Iraqi forces made major gains in the six months since launching the operation to retake Mosul, but the battle for Iraq’s second city and the war against the Islamic State group are far from over.
Tough close-quarters fighting in heavily-populated areas of Mosul is still ahead, and IS also holds territory in other parts of Iraq, as well as in neighbouring Syria.
The jihadists will still be able to carry out attacks in Iraq even if they no longer control significant territory, while the impact of the war — widespread displacement of civilians, cities and towns devastated by the fighting, countless lives disrupted — will last long after the fighting ends.
Iraqi forces and the US-led coalition supporting them “are nearing the end of the operation to recapture Mosul,” said Patrick Martin, Iraq analyst at the Institute for the Study of War.
But “the final neighbourhoods will be the most difficult to recapture, especially the Old City and the remaining neighbourhoods in northwestern Mosul,” Martin said.
Progress in the Old City — a warren of closely-spaced buildings and narrow streets where hundreds of thousands of civilians are thought to reside — has been difficult and slow.
“You cannot get vehicles in there, so it’s gotta be a dismounted operation,” Brigadier General Rick Uribe, a senior coalition commander, said of the Old City.
That “makes it very difficult for any offensive manoeuvre in there, but it makes it very easy to defend,” Uribe said.
“Sometimes, 50 metres (yards) is a great day,” he said of the Iraqi advance.
Iraqi forces launched the Mosul operation in October, moving toward the city from the south, west and north before assaulting its eastern side, which was recaptured earlier this year.
Two special forces units — the Counter-Terrorism Service and the Rapid Response Division — have spearheaded the fighting inside Mosul, while soldiers and police have also taken part.
Iraqi Kurdish forces were involved in the initial days of the operation but stopped short of the city, while pro-government paramilitary forces were tasked with moving on the IS-held town of Tal Afar, west of Mosul.
After retaking east Mosul, Iraqi forces set their sights on the far side of the Tigris River, which divides the city.
The battle for west Mosul — which was launched in mid-February — has taken a heavy toll on civilians, with hundreds killed or wounded in the fighting, and more than 200,000 displaced.
The coalition has said it “probably” played a role in civilian casualties in Mosul, while residents have been caught up in fighting between Iraqi forces and IS, and the jihadists are intentionally attacking civilians in the city.
Losing Mosul would be a major blow to IS, but would not mark the end of the war against the jihadists.

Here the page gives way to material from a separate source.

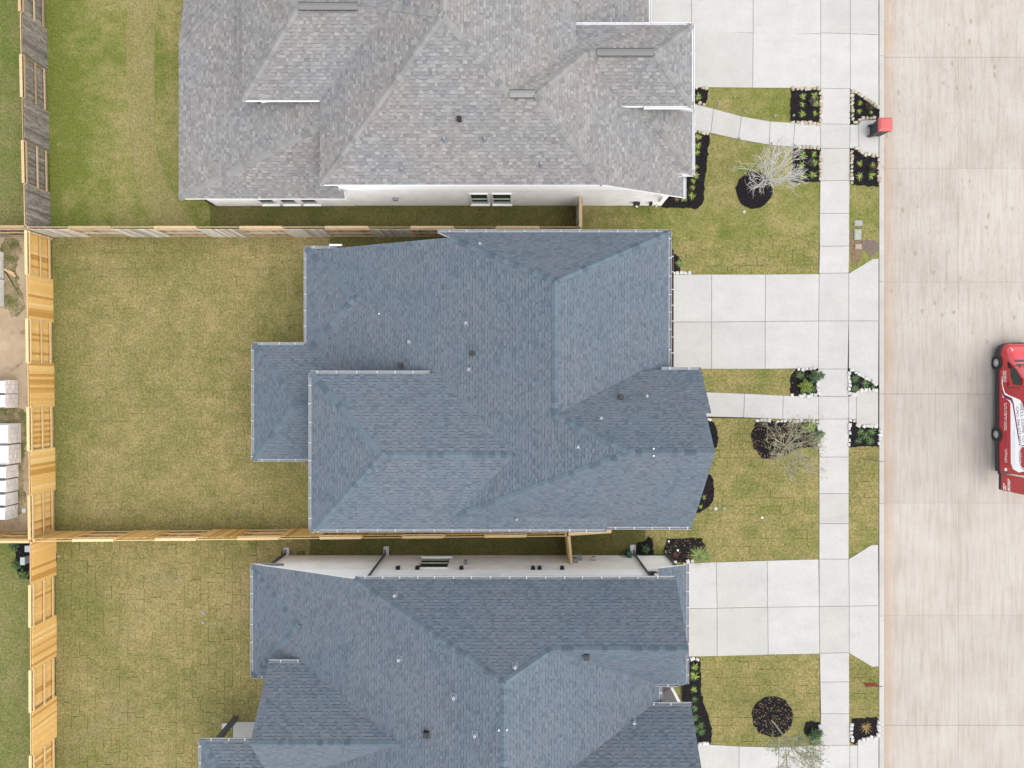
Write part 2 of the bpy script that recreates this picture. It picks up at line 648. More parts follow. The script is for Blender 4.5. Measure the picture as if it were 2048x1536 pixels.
M['wood_new'] = wood('fresh_cedar', (0.50, 0.27, 0.07), (0.70, 0.43, 0.145), (0.76, 0.53, 0.23))
M['wood_new_pale'] = wood('fresh_pine_rail', (0.54, 0.38, 0.19), (0.60, 0.43, 0.23), (0.62, 0.46, 0.26))
M['wood_old'] = wood('weathered_cedar', (0.17, 0.15, 0.125), (0.28, 0.245, 0.205), (0.40, 0.35, 0.29), 0.8)
M['wood_old_rail'] = wood('half_weathered_rail', (0.36, 0.25, 0.13), (0.48, 0.34, 0.19), (0.52, 0.40, 0.26), 0.2)
M['wood_mid'] = wood('half_weathered_cedar', (0.36, 0.31, 0.25), (0.60, 0.53, 0.44), (0.74, 0.68, 0.58), 0.3)
M['leaf'] = attr_mat('leaf', 0.6, 0.25, 0.12, 14, 0.0)
M['bark_pale'] = plain('pale_bark', kc((0.84, 0.81, 0.76)), 0.9, 0.15, 30)
M['bark_tan'] = plain('tan_bark', kc((0.62, 0.575, 0.40)), 0.9, 0.15, 30)

# ------------------------------------------------------------------ the ground
GZ = -0.16
g = MB()
g.quad([(-450, -450, GZ), (450, -450, GZ), (450, 450, GZ), (-450, 450, GZ)])
tag(g.build('ground', M['far_grass']), 'grassy ground running out under the whole neighbourhood', kind='structure')


def sheet(name, poly, z, mat, label, kind='structure', parent=None, thick=0.12):
    me = slab_mesh(name, poly, z, z - thick, mat)
    o = new_obj(name, me, parent)
    if parent is None:
        tag(o, label, kind=kind)
    elif kind == 'stuff':
        o['kind'] = 'stuff'
    return o


def pxpoly(pts, h=0.0):
    return [P2(x, y, h) for x, y in pts]


STREET_Z = -0.13
# street: separate concrete bays
street = thing('street', 'pale warm concrete street along the kerb', None, (23, 0, STREET_Z))
street['kind'] = 'structure'
del_keys = [k for k in ('category',) if k in street.keys()]
sy = [-40, -30.5, -23.7, P(0, 1453).y, P(0, 1232).y, P(0, 1007).y, P(0, 788).y, P(0, 563).y, P(0, 335).y, P(0, 112).y, 22.8, 28.6, 40]
sxs = [P(1769.5, 0).x, P(1920, 0).x, 27.3, 32.0]
bb = MB()
bb.quad([(sxs[0] - .05, -40, STREET_Z - .03), (32, -40, STREET_Z - .03), (32, 40, STREET_Z - .03), (sxs[0] - .05, 40, STREET_Z - .03)])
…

“Just because we’re done in Mosul doesn’t mean that Daesh is done in Iraq,” Uribe said, using an Arabic acronym for IS.
“There’s still another significant number of areas within Iraq that will… need to be cleared of Daesh, and… the Iraqi security forces are getting themselves ready for that eventuality — they know that it’s coming,” he said.
“We will not leave any area under the control of the terrorist organisation,” Brigadier General Yahya Rasool, the spokesman for Iraq’s Joint Operations Command, said at a recent news conference.
IS holds territory in Iraq’s Kirkuk province, as well as areas west of Mosul, and in western Anbar province, and also controls territory including the city of Raqa in Syria.
Losing these areas would still not eliminate the threat of bombings and hit-and-run attacks by the jihadists.
Iraqi “successes in Mosul obscure how (IS) has successfully been resurging in other provinces in Iraq,” Martin said.
The jihadists have “reconstituted attack capabilities in Diyala and central Salaheddin,” he said, referring to provinces where Iraqi forces had largely reasserted control after heavy fighting earlier in the war against IS.
The end of the battle for Mosul will also leave Iraq struggling with thorny political issues including control of recaptured territory in the north that is claimed by both the country’s autonomous Kurdish region and its federal government.
And Iraq will still be contending with the effects of the war — citizens killed, wounded or missing, hundreds of thousands displaced, houses, shops and infrastructure wrecked, children years behind in school — for years to come.